I’m not sure how large H.G. Wells looms anymore in the lives of young scifi aficionados, but he used to be huge beyond comparison. Today there are shelves – warehouses – full of so many other major names serving every scifi niche and preference that he is more likely just one voice in the crowd. Even in the misty days of yore when I was a kid many of the golden and silver age scifi authors were writing at the top of their games so there was much other good stuff on offer – and I did encounter their material in my boyhood and (especially) teens. Yet, I read them because I long since had run out of Wells – out of his scifi anyway, since at the time didn’t have much interest in his other writings. Those authors themselves surely grew up on his books.

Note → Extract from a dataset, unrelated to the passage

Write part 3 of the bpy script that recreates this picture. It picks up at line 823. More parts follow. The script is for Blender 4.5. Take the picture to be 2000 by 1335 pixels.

George Orwell, who read Wells starting at age 10 in 1913, regarded Wells as the most influential contemporary writer on him: “I doubt whether anyone who was writing books between 1900 and 1920, at any rate in the English language, influenced the young so much.” Decades later he influenced me, too. Kid-literature aside, the first two legit novels I ever read were scifi. The first was not Wells, but The Lost World by Arthur Conan Doyle. The second, however, was Wells’ The War of the Worlds: a hardback edition with a collection of short stories as well. I was hooked.
 
There is a distinct difference between pre-WW1 Wells and post-WW1 Wells. Social commentary is present in all of his work and is not always subtle. For example, in The Food of the Gods, the metaphor regarding masses of petty little people trying to cut down the few who literally have outgrown them is hard to miss, though every major film adaptation to date does. The case is similar in the film adaptations of The Island of Dr. Moreau: only the first (Island of Lost Souls [1932], released when Wells was still alive) clearly gets and makes his point (echoing Freud) that humans, like the vivisected creatures on the island, maintain the veneer of civilization only through violence to their animal natures and the ritual imposition of arbitrary codes of ethics. Yet, this prewar commentary is (for the most part) embedded in the storytelling. It thereby enhances the tales, not detracts from them. Postwar he became more blatant. He wrote less fiction and what he did write comes off as preachy. He opted to write more nonfiction in which commentary is pretty much the whole point. While his nonfiction from this era lacks the charm of his earlier books (perhaps why Tomalin deals only with young Wells) it is not without interest. Wells was an atheist and avowed socialist (though he had nothing nice to say about Bolsheviks) who did his bit to nudge the world step by step in his favored direction. He wasn’t reticent about saying so.
 
There is a belief among some conspiracy theorists that at least since the time of Cecil Rhodes there has been a conspiracy of international elites to create a New World Order: an elite-guided social welfare world-state run by technocrats that is globalized, bureaucratized, centralized, and (despite meaningless elections as distractions and window dressing for the public), fundamentally undemocratic. Today one hears this concern more often from the right, but it always has been present on the populist left, too. Two of Wells’ books have something to do with that: The Open Conspiracy (1928) and The New World Order (1939). No, Wells is not scaremongering against these threats. Quite the opposite. He is all in favor of a conspiracy to effect a New World Order precisely as described and tells the reader how to become a part of it – all for humanity’s own good, of course.
 
I can’t say I’m on board with Wells late-life vision. I give him credit for openly advocating for it though. It is refreshing.